In an attempt to free both priests, two other bishops were also abducted as they were travelling back after negotiations with the abductors. Yohanna Ibrahim and Boulos Yazigi, respective heads of the Syriac and Greek Orthodox Churches in Aleppo, were kidnapped near the Turkish border in April 2013. There has been no news about them ever since.
Another church leader still unaccounted for is Paolo Dall’Oglio, a Jesuit priest abducted in July 2013.
Among those killed in the last seven years were Fadi Jamil al-Haddad and Frans van der Lugt, also a Jesuit.
Father al-Haddad, a parish priest from Qatana, 20 kilometres south-west of Damascus, disappeared on 18 October 2012 when he set off to negotiate the release of a kidnapped parishioner. Seven days later, on 25 October, the priest’s lifeless and mutilated body was found on the side of a road.

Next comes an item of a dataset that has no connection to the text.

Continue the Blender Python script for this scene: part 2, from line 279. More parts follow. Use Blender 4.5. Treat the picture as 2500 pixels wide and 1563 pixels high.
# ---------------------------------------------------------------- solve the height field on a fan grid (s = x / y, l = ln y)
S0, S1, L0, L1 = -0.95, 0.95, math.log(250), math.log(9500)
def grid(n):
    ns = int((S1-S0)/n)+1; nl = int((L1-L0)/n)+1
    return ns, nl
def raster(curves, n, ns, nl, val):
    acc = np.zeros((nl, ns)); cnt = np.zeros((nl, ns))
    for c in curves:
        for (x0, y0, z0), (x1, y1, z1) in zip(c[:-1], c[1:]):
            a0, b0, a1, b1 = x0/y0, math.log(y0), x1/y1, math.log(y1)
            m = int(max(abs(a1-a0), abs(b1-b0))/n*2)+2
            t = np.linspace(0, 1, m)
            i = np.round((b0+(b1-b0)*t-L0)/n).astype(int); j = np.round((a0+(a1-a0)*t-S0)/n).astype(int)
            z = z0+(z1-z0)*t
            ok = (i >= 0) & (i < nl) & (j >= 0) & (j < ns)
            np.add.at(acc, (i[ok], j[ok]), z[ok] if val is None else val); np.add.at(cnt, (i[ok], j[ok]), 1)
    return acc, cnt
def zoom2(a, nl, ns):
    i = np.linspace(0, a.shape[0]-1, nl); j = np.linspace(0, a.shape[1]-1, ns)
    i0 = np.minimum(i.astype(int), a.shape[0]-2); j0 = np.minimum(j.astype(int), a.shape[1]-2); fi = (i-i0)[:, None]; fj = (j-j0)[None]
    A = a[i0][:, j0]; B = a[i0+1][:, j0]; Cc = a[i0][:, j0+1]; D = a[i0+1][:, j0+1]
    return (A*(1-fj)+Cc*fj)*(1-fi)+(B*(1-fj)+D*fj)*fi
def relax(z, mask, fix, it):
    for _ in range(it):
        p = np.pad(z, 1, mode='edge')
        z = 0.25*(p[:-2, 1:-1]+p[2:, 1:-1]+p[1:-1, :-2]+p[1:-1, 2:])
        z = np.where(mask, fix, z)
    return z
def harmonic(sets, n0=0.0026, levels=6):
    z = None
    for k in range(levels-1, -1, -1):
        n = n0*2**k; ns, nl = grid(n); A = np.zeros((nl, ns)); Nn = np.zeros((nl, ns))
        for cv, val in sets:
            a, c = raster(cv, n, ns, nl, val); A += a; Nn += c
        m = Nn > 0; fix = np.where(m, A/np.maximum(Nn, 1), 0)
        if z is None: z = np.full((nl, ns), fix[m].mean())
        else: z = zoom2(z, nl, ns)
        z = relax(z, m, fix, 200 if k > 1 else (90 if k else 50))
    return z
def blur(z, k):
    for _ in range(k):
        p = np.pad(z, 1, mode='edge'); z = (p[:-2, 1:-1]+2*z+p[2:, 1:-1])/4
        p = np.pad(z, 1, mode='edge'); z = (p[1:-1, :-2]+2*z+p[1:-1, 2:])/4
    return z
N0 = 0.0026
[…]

Father van der Lugt, a native Dutch priest who refused to leave the embattled city of Homs, Syria, in solidarity with the few Christians still living there, was killed by assassins in April 2014, while he was in his garden.
‘Redrawing the map’
The Assyrian Monitor for Human Rights said the aim of the report was “to bring the attention of the international community and to bring an end to the chaos happening in Syria, and to protect the victims of genocide, and to preserve what is left of these historic communities before it is too late”.
“The Syrian Christians have drunk from the same bitter cup that the Syrians have drunk from. They have travelled the same painful road that has been their country’s destiny,” said the monitoring group’s executive director, Jamil Elias Diarbakerli.
He added that, as Syrian Christians leave to find safety and stability elsewhere, “this will lead to redrawing the map of the region and it will be without [the Christians’] presence, without the diversity and pluralism the region has had for thousands of years”.
Rev. Andrew Ashdown, an Anglican vicar, warned earlier this month that two thousand years of Christianity in Syria could be wiped out by the very forces Western governments are supporting. He also accused Western nations and Western church leaders of “neglecting” Syrian Christians.